**Do this:** Quote only the lines from the line containing "Write the bpy" to the line containing "d = ray(px, py); return CAM + d*(x/d.x)", with both of those lines included, please, exactly as written.

--- START Input rows ---

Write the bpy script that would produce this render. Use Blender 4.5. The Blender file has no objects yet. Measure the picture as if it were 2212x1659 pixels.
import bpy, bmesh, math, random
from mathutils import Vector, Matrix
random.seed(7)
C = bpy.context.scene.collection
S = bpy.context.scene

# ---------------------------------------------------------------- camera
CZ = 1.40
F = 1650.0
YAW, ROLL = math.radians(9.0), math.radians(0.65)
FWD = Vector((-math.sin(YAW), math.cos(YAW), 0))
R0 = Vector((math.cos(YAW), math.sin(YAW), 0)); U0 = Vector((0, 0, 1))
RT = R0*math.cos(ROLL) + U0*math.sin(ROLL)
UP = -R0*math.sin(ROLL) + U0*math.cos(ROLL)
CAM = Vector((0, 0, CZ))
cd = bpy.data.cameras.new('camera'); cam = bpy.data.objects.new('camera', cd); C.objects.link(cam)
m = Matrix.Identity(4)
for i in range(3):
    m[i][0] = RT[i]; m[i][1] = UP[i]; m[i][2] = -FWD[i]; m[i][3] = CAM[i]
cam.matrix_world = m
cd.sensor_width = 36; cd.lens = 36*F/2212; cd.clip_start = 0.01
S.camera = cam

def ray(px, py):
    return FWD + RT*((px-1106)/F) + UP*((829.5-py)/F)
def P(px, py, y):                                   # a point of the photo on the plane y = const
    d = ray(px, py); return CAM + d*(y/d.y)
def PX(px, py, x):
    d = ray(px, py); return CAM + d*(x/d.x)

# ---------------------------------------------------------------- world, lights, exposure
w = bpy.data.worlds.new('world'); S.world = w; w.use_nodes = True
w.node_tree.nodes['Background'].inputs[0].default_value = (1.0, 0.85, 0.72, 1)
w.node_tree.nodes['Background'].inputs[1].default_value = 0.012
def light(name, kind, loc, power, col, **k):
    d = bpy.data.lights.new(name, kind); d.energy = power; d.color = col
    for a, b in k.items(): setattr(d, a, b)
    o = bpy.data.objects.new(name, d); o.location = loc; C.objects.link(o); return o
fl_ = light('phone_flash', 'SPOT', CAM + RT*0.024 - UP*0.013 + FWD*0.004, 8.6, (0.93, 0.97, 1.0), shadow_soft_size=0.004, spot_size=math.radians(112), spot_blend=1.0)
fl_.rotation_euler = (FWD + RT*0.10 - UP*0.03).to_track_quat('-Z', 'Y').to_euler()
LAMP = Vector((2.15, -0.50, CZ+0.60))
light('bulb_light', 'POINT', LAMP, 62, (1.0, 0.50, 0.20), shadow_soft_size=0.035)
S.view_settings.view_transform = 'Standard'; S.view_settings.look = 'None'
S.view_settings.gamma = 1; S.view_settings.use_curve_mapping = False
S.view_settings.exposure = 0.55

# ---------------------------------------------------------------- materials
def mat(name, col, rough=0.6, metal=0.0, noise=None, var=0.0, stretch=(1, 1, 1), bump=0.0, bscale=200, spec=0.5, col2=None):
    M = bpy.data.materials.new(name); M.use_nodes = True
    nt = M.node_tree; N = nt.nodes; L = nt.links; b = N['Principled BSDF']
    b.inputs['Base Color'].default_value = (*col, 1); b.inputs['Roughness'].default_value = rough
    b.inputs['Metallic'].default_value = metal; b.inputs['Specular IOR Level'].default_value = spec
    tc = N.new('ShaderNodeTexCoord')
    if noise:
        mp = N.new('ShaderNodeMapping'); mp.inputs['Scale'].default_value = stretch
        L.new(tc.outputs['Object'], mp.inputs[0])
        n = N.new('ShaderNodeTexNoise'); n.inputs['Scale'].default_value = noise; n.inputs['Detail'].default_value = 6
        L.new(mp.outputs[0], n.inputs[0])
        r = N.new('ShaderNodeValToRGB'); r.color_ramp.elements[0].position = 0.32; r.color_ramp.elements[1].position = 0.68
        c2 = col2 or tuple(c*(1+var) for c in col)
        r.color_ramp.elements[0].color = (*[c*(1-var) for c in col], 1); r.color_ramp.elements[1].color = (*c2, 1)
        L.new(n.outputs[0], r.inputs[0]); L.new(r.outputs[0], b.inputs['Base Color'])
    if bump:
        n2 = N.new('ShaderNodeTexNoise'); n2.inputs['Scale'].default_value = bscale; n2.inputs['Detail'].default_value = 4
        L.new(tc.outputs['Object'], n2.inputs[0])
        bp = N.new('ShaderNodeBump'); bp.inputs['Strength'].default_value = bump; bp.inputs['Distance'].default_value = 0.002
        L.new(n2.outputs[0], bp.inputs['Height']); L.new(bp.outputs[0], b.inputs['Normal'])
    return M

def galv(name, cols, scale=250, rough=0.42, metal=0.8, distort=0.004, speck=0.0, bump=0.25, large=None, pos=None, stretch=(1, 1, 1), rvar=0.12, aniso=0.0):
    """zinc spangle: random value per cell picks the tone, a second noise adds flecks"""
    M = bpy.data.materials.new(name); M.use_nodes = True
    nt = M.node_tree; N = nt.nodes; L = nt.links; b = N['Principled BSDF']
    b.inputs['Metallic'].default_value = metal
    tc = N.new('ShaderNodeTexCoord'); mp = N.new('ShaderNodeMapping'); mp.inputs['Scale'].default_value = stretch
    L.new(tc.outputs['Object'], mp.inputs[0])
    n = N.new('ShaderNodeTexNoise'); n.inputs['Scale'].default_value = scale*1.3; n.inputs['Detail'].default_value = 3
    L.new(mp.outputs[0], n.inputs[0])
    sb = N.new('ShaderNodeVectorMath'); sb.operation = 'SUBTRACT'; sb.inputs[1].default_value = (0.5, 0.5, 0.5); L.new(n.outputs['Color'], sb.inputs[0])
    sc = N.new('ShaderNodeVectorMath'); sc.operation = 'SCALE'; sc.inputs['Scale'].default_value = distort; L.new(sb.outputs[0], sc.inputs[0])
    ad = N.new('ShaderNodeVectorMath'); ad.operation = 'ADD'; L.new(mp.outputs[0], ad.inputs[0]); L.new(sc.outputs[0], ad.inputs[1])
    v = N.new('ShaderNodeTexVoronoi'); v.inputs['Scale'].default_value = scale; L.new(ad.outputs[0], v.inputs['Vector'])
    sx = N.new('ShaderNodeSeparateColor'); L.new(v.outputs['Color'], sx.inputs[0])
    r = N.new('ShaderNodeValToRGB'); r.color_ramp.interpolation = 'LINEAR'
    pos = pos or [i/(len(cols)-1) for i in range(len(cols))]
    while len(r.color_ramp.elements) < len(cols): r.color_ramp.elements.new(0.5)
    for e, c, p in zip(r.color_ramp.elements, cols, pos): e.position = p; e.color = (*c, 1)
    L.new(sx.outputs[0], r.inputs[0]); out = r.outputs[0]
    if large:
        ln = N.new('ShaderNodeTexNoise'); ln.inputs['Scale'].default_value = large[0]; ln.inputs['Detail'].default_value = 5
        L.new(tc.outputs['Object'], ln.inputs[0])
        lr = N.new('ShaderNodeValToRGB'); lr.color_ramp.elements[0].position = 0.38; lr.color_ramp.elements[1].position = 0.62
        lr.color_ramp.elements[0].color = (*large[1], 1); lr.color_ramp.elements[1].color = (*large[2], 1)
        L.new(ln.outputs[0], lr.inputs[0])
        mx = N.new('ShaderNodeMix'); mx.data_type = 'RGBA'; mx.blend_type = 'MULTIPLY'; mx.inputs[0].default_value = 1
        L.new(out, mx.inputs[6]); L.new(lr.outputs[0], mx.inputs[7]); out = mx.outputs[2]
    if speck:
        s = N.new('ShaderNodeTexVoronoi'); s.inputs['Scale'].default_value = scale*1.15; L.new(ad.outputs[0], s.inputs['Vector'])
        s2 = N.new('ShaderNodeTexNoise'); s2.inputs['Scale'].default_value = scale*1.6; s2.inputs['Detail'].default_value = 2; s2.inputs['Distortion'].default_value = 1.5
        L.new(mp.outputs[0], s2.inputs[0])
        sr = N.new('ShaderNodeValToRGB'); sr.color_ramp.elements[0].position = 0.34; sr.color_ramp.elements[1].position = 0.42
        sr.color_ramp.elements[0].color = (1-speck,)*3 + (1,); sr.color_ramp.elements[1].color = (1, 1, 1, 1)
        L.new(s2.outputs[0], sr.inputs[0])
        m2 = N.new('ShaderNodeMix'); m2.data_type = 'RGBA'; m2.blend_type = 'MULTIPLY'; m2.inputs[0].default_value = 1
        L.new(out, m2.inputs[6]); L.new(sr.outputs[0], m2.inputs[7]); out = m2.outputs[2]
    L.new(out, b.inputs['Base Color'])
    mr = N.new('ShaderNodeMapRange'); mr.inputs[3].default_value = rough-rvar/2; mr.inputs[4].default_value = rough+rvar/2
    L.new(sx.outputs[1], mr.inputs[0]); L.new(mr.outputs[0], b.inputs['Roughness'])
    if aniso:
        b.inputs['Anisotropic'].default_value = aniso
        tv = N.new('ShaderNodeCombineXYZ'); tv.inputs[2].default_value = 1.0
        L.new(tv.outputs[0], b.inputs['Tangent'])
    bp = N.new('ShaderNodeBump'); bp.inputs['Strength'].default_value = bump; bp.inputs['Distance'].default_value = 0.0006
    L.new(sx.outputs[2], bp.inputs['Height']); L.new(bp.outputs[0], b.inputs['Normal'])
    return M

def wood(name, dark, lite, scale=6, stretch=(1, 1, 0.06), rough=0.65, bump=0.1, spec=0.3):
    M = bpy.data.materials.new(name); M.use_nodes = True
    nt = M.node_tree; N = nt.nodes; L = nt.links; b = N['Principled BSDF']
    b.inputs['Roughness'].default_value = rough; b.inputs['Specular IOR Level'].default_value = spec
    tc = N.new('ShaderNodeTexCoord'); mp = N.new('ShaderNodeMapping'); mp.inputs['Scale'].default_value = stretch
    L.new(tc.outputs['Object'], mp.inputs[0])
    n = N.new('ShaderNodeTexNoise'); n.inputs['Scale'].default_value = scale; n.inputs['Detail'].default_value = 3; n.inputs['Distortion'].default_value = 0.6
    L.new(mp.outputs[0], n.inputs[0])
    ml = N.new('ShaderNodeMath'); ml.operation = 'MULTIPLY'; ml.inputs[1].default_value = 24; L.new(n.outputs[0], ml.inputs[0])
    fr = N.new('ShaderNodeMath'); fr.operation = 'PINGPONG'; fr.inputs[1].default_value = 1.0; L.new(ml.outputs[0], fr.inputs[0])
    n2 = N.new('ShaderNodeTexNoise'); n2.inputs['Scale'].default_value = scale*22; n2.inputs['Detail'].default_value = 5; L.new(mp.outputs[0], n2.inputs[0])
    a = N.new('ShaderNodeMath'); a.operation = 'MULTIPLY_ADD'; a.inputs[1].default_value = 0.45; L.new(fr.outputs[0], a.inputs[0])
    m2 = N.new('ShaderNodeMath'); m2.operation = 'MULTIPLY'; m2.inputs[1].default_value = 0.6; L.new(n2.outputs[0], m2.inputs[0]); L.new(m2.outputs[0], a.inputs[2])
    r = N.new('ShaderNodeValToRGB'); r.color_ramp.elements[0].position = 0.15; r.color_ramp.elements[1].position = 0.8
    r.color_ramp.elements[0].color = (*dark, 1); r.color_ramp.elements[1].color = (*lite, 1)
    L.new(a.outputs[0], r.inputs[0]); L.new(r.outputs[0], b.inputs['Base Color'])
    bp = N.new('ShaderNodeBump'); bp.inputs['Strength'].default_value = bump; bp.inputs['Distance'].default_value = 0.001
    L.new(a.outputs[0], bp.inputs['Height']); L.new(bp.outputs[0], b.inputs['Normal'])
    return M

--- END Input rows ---
--- START Input rows ---

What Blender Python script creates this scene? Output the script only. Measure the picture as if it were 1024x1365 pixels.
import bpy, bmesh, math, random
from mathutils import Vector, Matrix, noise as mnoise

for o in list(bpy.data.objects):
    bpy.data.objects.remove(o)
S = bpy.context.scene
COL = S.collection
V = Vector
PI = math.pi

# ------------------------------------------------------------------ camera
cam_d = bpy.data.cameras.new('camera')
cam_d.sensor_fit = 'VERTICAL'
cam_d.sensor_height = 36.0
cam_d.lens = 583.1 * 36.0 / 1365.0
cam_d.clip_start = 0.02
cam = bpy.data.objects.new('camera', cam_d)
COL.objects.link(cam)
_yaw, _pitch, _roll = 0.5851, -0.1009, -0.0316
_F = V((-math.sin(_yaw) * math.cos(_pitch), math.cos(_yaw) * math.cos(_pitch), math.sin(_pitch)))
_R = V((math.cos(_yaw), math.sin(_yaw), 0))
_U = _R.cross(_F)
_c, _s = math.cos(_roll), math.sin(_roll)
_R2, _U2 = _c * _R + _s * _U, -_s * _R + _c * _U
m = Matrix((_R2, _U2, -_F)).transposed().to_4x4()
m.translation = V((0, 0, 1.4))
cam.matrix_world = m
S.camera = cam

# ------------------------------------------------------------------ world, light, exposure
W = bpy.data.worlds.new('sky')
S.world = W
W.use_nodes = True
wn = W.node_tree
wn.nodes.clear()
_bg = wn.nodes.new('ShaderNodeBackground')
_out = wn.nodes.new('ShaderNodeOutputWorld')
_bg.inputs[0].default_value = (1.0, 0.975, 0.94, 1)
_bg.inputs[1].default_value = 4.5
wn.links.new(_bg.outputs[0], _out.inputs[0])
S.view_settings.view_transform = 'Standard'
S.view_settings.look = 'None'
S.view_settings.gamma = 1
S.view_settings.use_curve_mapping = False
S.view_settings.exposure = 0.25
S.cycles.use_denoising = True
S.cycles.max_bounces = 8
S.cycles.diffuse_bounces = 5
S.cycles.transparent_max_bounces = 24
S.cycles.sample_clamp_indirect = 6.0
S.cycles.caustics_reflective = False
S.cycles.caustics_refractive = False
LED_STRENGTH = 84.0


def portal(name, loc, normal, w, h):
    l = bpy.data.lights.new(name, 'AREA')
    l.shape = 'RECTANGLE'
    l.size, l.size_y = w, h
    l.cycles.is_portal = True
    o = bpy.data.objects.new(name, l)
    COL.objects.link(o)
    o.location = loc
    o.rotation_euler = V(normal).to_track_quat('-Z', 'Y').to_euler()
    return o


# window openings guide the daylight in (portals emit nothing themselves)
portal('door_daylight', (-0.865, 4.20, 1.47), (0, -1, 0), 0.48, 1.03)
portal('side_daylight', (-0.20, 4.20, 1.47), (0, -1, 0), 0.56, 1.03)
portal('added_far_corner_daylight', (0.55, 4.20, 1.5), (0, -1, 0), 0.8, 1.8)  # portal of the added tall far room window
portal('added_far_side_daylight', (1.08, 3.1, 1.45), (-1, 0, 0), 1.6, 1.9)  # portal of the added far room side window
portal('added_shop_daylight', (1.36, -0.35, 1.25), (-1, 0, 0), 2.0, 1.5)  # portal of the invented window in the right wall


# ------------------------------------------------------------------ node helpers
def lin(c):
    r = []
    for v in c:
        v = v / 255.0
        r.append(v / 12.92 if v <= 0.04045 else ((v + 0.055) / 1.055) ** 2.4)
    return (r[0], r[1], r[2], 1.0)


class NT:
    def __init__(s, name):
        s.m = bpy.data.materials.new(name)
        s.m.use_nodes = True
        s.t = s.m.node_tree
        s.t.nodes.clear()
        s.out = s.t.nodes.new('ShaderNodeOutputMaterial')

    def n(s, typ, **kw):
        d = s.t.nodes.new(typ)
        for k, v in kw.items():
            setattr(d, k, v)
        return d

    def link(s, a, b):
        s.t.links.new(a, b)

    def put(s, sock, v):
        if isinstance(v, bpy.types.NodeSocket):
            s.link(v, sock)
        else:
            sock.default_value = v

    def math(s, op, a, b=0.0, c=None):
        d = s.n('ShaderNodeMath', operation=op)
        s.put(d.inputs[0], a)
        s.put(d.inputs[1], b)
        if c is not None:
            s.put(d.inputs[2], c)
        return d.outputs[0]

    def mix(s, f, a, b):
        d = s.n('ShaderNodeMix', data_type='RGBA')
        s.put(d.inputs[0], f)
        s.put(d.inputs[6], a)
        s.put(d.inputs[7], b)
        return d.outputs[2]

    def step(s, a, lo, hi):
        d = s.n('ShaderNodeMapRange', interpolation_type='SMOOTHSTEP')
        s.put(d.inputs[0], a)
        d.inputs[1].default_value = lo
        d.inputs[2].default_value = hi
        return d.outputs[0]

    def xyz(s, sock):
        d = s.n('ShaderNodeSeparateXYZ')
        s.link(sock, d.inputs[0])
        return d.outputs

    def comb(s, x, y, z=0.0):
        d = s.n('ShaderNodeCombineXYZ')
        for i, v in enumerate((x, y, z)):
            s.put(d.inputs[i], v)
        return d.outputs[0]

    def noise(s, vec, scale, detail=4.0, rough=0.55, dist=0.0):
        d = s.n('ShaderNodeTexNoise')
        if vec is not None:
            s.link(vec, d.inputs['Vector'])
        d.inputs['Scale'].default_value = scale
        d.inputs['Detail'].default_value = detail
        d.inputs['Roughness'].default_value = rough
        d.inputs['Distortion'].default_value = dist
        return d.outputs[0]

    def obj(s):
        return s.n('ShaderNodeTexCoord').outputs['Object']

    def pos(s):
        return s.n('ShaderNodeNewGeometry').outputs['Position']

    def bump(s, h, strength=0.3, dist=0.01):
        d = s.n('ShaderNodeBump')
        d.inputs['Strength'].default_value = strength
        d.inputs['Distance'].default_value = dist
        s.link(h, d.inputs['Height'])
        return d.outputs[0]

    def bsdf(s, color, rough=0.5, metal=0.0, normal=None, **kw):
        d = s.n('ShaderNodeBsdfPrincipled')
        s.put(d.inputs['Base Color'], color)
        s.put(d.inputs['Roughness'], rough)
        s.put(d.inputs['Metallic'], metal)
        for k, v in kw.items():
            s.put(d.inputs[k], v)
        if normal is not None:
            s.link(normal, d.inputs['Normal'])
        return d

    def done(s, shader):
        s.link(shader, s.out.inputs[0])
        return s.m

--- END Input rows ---
--- START Input rows ---

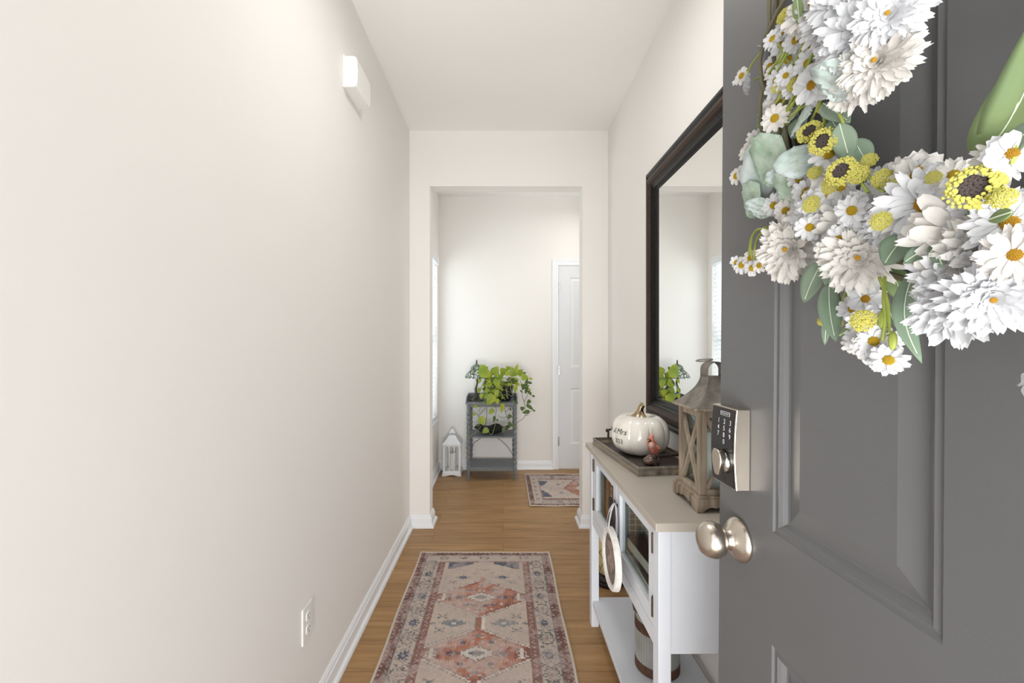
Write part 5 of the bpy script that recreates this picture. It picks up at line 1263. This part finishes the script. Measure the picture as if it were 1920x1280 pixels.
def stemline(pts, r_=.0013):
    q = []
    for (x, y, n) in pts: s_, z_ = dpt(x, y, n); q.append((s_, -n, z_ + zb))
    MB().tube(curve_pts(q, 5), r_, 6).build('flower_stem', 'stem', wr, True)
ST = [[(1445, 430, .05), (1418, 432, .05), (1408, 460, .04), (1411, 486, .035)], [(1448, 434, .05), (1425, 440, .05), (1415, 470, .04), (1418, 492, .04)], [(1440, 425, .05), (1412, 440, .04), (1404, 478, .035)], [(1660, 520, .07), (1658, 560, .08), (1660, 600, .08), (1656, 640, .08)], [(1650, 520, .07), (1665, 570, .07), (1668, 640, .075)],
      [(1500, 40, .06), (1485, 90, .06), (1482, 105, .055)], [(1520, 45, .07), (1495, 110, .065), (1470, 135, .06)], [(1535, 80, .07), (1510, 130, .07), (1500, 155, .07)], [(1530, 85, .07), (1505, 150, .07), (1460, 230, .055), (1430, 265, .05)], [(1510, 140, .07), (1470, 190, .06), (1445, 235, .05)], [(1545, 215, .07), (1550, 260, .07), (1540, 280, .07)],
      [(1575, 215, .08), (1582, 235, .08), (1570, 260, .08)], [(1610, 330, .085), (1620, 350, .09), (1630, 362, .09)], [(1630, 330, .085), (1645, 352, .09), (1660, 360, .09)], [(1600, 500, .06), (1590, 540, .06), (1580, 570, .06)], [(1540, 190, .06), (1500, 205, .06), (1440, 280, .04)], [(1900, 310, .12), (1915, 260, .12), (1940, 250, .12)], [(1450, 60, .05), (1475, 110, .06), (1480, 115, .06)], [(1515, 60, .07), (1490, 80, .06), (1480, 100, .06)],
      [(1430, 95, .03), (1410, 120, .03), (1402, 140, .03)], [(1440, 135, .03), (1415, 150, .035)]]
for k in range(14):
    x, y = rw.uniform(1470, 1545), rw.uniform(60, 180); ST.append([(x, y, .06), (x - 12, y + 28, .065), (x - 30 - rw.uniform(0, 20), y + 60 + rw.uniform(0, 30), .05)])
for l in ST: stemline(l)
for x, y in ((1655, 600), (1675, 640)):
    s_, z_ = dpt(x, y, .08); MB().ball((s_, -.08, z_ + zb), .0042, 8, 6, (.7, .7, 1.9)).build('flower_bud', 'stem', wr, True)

--- END Input rows ---

**Task answer:**
Write the bpy script that would produce this render. Use Blender 4.5. The Blender file has no objects yet. Measure the picture as if it were 2212x1659 pixels.
import bpy, bmesh, math, random
from mathutils import Vector, Matrix
random.seed(7)
C = bpy.context.scene.collection
S = bpy.context.scene

# ---------------------------------------------------------------- camera
CZ = 1.40
F = 1650.0
YAW, ROLL = math.radians(9.0), math.radians(0.65)
FWD = Vector((-math.sin(YAW), math.cos(YAW), 0))
R0 = Vector((math.cos(YAW), math.sin(YAW), 0)); U0 = Vector((0, 0, 1))
RT = R0*math.cos(ROLL) + U0*math.sin(ROLL)
UP = -R0*math.sin(ROLL) + U0*math.cos(ROLL)
CAM = Vector((0, 0, CZ))
cd = bpy.data.cameras.new('camera'); cam = bpy.data.objects.new('camera', cd); C.objects.link(cam)
m = Matrix.Identity(4)
for i in range(3):
    m[i][0] = RT[i]; m[i][1] = UP[i]; m[i][2] = -FWD[i]; m[i][3] = CAM[i]
cam.matrix_world = m
cd.sensor_width = 36; cd.lens = 36*F/2212; cd.clip_start = 0.01
S.camera = cam

def ray(px, py):
    return FWD + RT*((px-1106)/F) + UP*((829.5-py)/F)
def P(px, py, y):                                   # a point of the photo on the plane y = const
    d = ray(px, py); return CAM + d*(y/d.y)
def PX(px, py, x):
    d = ray(px, py); return CAM + d*(x/d.x)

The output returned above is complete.